Sunday 6 June 2010

Sunday within the Octave of Corpus Christi


Sunday within the Octave of Corpus Christi, the Second Sunday after Pentecost, is of semi-double rite. Today the altars and vestments of the traditional Roman rite are of the finest white in honour of the Octave of the feast of the Sacrament of the LORD's Passion, Death and Resurrection.

At Vespers yesterday the antiphons and psalms were as on the feast of Corpus Christi. The antiphons Sacerdos in aeternum etc, not doubled, were sung with psalms 109, 110, 115, 127 & 147. The chapter was of the Sunday, the hymn and the following versicle & response were of the feast. The antiphon on the Magnificat and collect were of the Sunday followed by commemorations of the Octave, St. Norbert and St. Boniface. At Compline Te lucis was sung with the melody and Doxology of the Incarnation, Jesu tibi sit gloria, Qui natus es de Virgine, Cum Patre et almo Spiritu, In sempiterna saecula.

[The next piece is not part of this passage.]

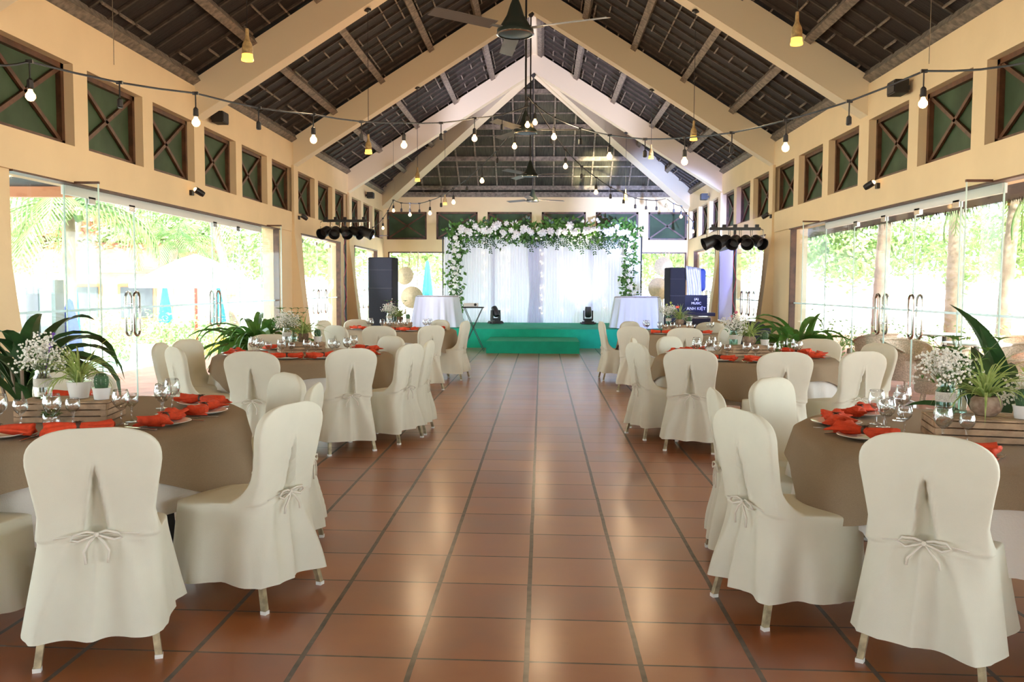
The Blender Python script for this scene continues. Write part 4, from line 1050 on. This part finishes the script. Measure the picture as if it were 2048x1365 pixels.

At Mattins the invitatory is Christum Regem adoremus dominantem Gentibus: Qui se manducantibus dat spiritus pinguedinem. The Office hymn is Sacris solemnis. The antiphons and psalms are as on the feast of Corpus Christi. The lessons are proper to the Sunday. In the first nocturn they are taken from the First Book of Kings. In the second nocturn they are taken from a sermon of St. Chrysostom to the people of Antioch and the homily in the third nocturn is from St. Gregory on St. Luke's Gospel. At Lauds the antiphons are those sung on the feast of Corpus Christi, Sapientia etc. The chapter is of the Sunday, the hymn as on the feast. The antiphon on the Benedictus and collect are of the Sunday. Commemorations are sung of the Octave and of St. Norbert.

At the Little Hours the hymns are sung to the same tone as on the feast of the Nativity of the LORD (there of course being a deep link between the Incarnation and Corpus Christi) with the Doxology Jesu tibi sit gloria etc. At Prime the festal psalms are sung (Pss. 53, 118i & 118ii), the versicle in the short responsory is Qui natus es for the feast and Octave, the short lesson is Filioli mei, of the Sunday.

Mass is sung after Terce. The Gloria is sung, the second collect is of the Octave, the third collect of St Norbert. The Creed is sung and the preface is that of the Nativity.

In Collegiate and Cathedral Churches a Mass of the feast is sung after None with Gloria, second collect of the Sunday, the Sequence Lauda Sion, Creed, preface of the Nativity and last Gospel of the Sunday. After this a Procession is made as on the feast.

At Vespers the antiphons and psalms are as at Second Vespers of the feast. The chapter is of the Sunday, the hymn, versicle & response of the feast and the antiphon on the Magnificat and collect of the Sunday. Commemorations are sung of the Octave and St. Norbert.

In the 'liturgical books of 1962' Sunday within the Octave of Corpus Christi has been abolished. The Second Sunday after Pentecost is celebrated as a 'green' Sunday. Mattins is stripped down to one nocturn of three lessons. There are no commemorations at either Vespers, Lauds or Mass. The hymn tones are not those of the Nativity, the Doxology has gone, the versicle at Prime has gone as has the preface of the Nativity to be replaced by the common preface. A rubric in the 1962 missal does allow two 'votive Masses II class' where a procession takes place in the 'seven days following the feast'.

Ironically, in the 1970-2002 rite in many countries some of the former character of the Sunday within the Octave has been restored where the External Solemnity or the feast itself is observed on this Sunday and white vestments are again used. Few people realise that in the 1911 changes Pius X actually moved Corpus Christi from the Thursday after Trinity Sunday to the Second Sunday after Pentecost in his Motu proprio De diebus festis of 2 July 1911, AAS III (1911) p.305. Someone in the SRC obviously managed to reason with Pius X and the Motu proprio was substantially reversed (a ray of hope for the current time?) by a decree of the SRC twenty-two days later, Evulgato Moto proprio Sanctissimi of 24 July 1911, AAS III (1911) p. 350, where the feast of Corpus Christi was restored to the Thursday after Trinity but not as a Holyday of Obligation. Corpus Christi was renamed Commemoratio Solemnis Sanctissimi Corporis Domini Nostri Iesu Christi in the process and arrangements made for the External Solemnity to be observed on the following Sunday, with particular rules, as outlined above, in Cathedral and Collegiate Churches. Benedict XV eventually restored Corpus Christi as a holyday etc along with reversing several other liturgical innovations of Pius X.